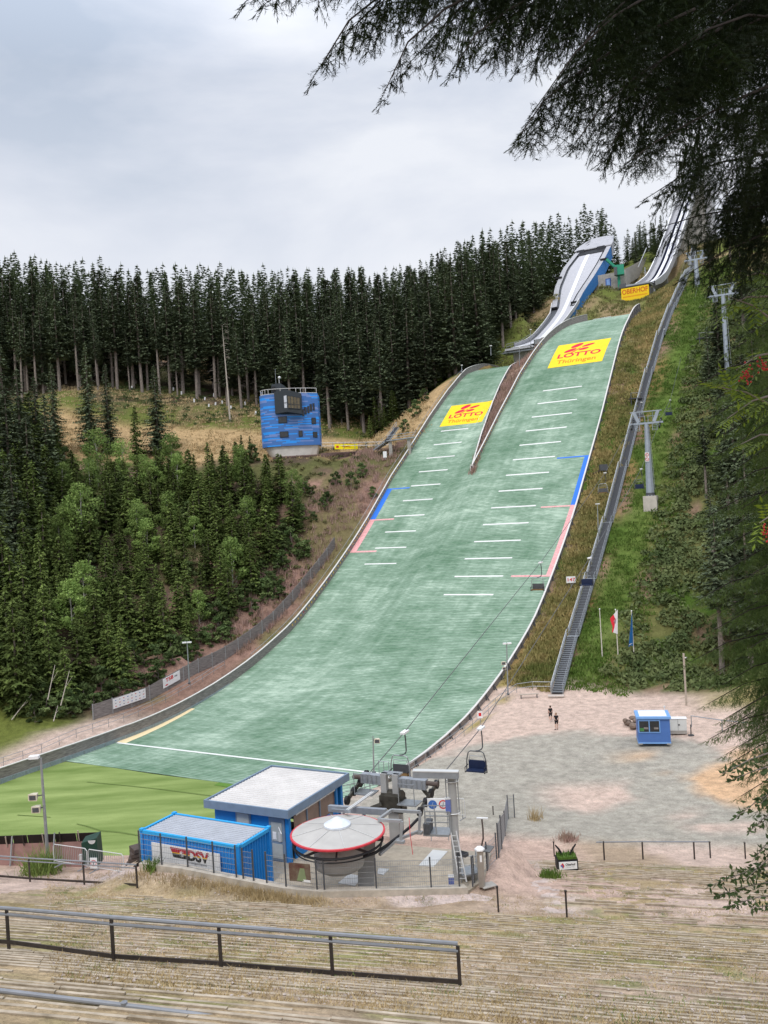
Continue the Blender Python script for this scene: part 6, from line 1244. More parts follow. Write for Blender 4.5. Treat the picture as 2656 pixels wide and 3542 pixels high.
V_, F_ = text_mesh('Oberhof', 1.0, 0, .03); wv = max(v[0] for v in V_) - min(v[0] for v in V_); b = MB(); b.add([(.12 + v[0] * .52 / wv, -.40, .45 + v[1] * .17) for v in V_], F_); b.build('lettering', BLKP, sg_, fixn=False)
b = MB(); b.add([(-.42, -.40, .46), (-.28, -.40, .60), (-.2, -.40, .44), (-.26, -.40, .30)], [(0, 1, 2, 3)]); b.build('emblem', REDP, sg_, fixn=False); b = MB(); b.add([(-.42, -.402, .46), (-.3, -.402, .50), (-.26, -.402, .30)], [(0, 1, 2)]); b.build('emblem', BLUP, sg_, fixn=False)
V_, F_ = text_mesh('Thüringer Wald', 1.0, 0, .0); wv = max(v[0] for v in V_) - min(v[0] for v in V_); b = MB(); b.add([(.12 + v[0] * .4 / wv, -.40, .35 + v[1] * .07) for v in V_], F_); b.build('lettering', GREYP, sg_, fixn=False)
r_ = random.Random(3); b = MB()
b.box((0, 0, .80), (1.0, .66, .14))
for k in range(160): x, y = r_.uniform(-.52, .52), r_.uniform(-.38, .36); h_ = r_.uniform(.1, .28); a = r_.uniform(0, 3.1); b.add([(x - .03 * math.cos(a), y - .03 * math.sin(a), .82), (x + .03 * math.cos(a), y + .03 * math.sin(a), .82), (x + r_.uniform(-.06, .06), y, .82 + h_)], [(0, 1, 2)])
b.build('grass_top', gm, root, fixn=False)
for sg in (-1, 1): b = MB(); b.tube([(sg * .2, 0, .85), (sg * .38, 0, 1.2), (sg * .55, 0, 1.42)], [.06, .055, .04], 8); b.build('arm', BLACK, root)
# ================================================================== yard objects
HB = mat('booth blue', (.07, .16, .42), .5, 0, .06, 2); HBL = mat('booth light blue trim', (.18, .36, .68), .5, 0, .05, 2)
h0 = onz(1800 + 1130 / 2.765, 2350 + 620 / 2.765, 2.75); h1 = onz(1800 + 1440 / 2.765, 2350 + 620 / 2.765, 2.75); hd = h1 - h0; hw_ = np.hypot(hd[0], hd[1]); rz = math.atan2(hd[1], hd[0])
root = thing('ticket_booth', (h0 + h1) / 2, 'blue ticket booth with a white roof and double window on the gravel yard', 'booth', rz=rz)
b = MB(); b.box((0, 1.2, 1.3), (hw_, 2.4, 2.3)); b.build('walls', HB, root)
b = MB(); b.box((0, 1.2, .12), (hw_ + .05, 2.45, .14)); b.build('base_frame', HBL, root)
for x in (-hw_ / 2 + .2, hw_ / 2 - .2): b = MB(); b.box((x, .1, .03), (.36, .3, .1)); b.build('foot', CONC, root)
b = MB(); b.box((0, 1.2, 2.53), (hw_ + .22, 2.75, .2)); b.build('roof_frame', HBL, root)
b = MB(); b.box((0, 1.25, 2.64), (hw_ - .45, 2.2, .04)); b.build('roof', WHITE, root)
b = MB(); b.box((-.42, -.03, 1.72), (2.0, .08, 1.2)); wf2 = b.build('window', HBL, root)
for x in (-.9, .06): b = MB(); b.box((x, -.075, 1.72), (.86, .03, 1.02)); b.build('pane', GLASS, wf2)
b = MB(); b.box((-1.1, -.095, 1.42), (.38, .015, .3)); b.build('green_sticker', mat('green sticker', (.06, .2, .06), .6), wf2)
for x, w_ in ((-.72, .42), (.2, .4)): b = MB(); b.box((x, -.095, 1.55), (w_, .015, .18)); b.build('paper', WOODG, wf2)
b = MB(); b.tube([(hw_ / 2 - .2, 2.2, 2.6), (hw_ / 2 - .2, 2.2, 3.0)], .04, 6); b.sph((hw_ / 2 - .2, 2.2, 3.05), .1, 8, 5); b.build('vent_pipe', LGREY, root)
c_ = onz(1800 + 1510 / 2.765, 2350 + 520 / 2.765, 2.75); root = thing('electric_cabinet', c_, 'white two-door electrical cabinet right of the blue booth', 'cabinet', rz=rz)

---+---

** Problem **
Copy each line exactly, and leave the pictures out of your copy.

** Answer for the task **
Continue the Blender Python script for this scene: part 6, from line 1244. More parts follow. Write for Blender 4.5. Treat the picture as 2656 pixels wide and 3542 pixels high.
V_, F_ = text_mesh('Oberhof', 1.0, 0, .03); wv = max(v[0] for v in V_) - min(v[0] for v in V_); b = MB(); b.add([(.12 + v[0] * .52 / wv, -.40, .45 + v[1] * .17) for v in V_], F_); b.build('lettering', BLKP, sg_, fixn=False)
b = MB(); b.add([(-.42, -.40, .46), (-.28, -.40, .60), (-.2, -.40, .44), (-.26, -.40, .30)], [(0, 1, 2, 3)]); b.build('emblem', REDP, sg_, fixn=False); b = MB(); b.add([(-.42, -.402, .46), (-.3, -.402, .50), (-.26, -.402, .30)], [(0, 1, 2)]); b.build('emblem', BLUP, sg_, fixn=False)
V_, F_ = text_mesh('Thüringer Wald', 1.0, 0, .0); wv = max(v[0] for v in V_) - min(v[0] for v in V_); b = MB(); b.add([(.12 + v[0] * .4 / wv, -.40, .35 + v[1] * .07) for v in V_], F_); b.build('lettering', GREYP, sg_, fixn=False)
r_ = random.Random(3); b = MB()
b.box((0, 0, .80), (1.0, .66, .14))
for k in range(160): x, y = r_.uniform(-.52, .52), r_.uniform(-.38, .36); h_ = r_.uniform(.1, .28); a = r_.uniform(0, 3.1); b.add([(x - .03 * math.cos(a), y - .03 * math.sin(a), .82), (x + .03 * math.cos(a), y + .03 * math.sin(a), .82), (x + r_.uniform(-.06, .06), y, .82 + h_)], [(0, 1, 2)])
b.build('grass_top', gm, root, fixn=False)
for sg in (-1, 1): b = MB(); b.tube([(sg * .2, 0, .85), (sg * .38, 0, 1.2), (sg * .55, 0, 1.42)], [.06, .055, .04], 8); b.build('arm', BLACK, root)
# ================================================================== yard objects
HB = mat('booth blue', (.07, .16, .42), .5, 0, .06, 2); HBL = mat('booth light blue trim', (.18, .36, .68), .5, 0, .05, 2)
h0 = onz(1800 + 1130 / 2.765, 2350 + 620 / 2.765, 2.75); h1 = onz(1800 + 1440 / 2.765, 2350 + 620 / 2.765, 2.75); hd = h1 - h0; hw_ = np.hypot(hd[0], hd[1]); rz = math.atan2(hd[1], hd[0])
root = thing('ticket_booth', (h0 + h1) / 2, 'blue ticket booth with a white roof and double window on the gravel yard', 'booth', rz=rz)
b = MB(); b.box((0, 1.2, 1.3), (hw_, 2.4, 2.3)); b.build('walls', HB, root)
b = MB(); b.box((0, 1.2, .12), (hw_ + .05, 2.45, .14)); b.build('base_frame', HBL, root)
for x in (-hw_ / 2 + .2, hw_ / 2 - .2): b = MB(); b.box((x, .1, .03), (.36, .3, .1)); b.build('foot', CONC, root)
b = MB(); b.box((0, 1.2, 2.53), (hw_ + .22, 2.75, .2)); b.build('roof_frame', HBL, root)
b = MB(); b.box((0, 1.25, 2.64), (hw_ - .45, 2.2, .04)); b.build('roof', WHITE, root)
b = MB(); b.box((-.42, -.03, 1.72), (2.0, .08, 1.2)); wf2 = b.build('window', HBL, root)
for x in (-.9, .06): b = MB(); b.box((x, -.075, 1.72), (.86, .03, 1.02)); b.build('pane', GLASS, wf2)
b = MB(); b.box((-1.1, -.095, 1.42), (.38, .015, .3)); b.build('green_sticker', mat('green sticker', (.06, .2, .06), .6), wf2)
for x, w_ in ((-.72, .42), (.2, .4)): b = MB(); b.box((x, -.095, 1.55), (w_, .015, .18)); b.build('paper', WOODG, wf2)
b = MB(); b.tube([(hw_ / 2 - .2, 2.2, 2.6), (hw_ / 2 - .2, 2.2, 3.0)], .04, 6); b.sph((hw_ / 2 - .2, 2.2, 3.05), .1, 8, 5); b.build('vent_pipe', LGREY, root)
c_ = onz(1800 + 1510 / 2.765, 2350 + 520 / 2.765, 2.75); root = thing('electric_cabinet', c_, 'white two-door electrical cabinet right of the blue booth', 'cabinet', rz=rz)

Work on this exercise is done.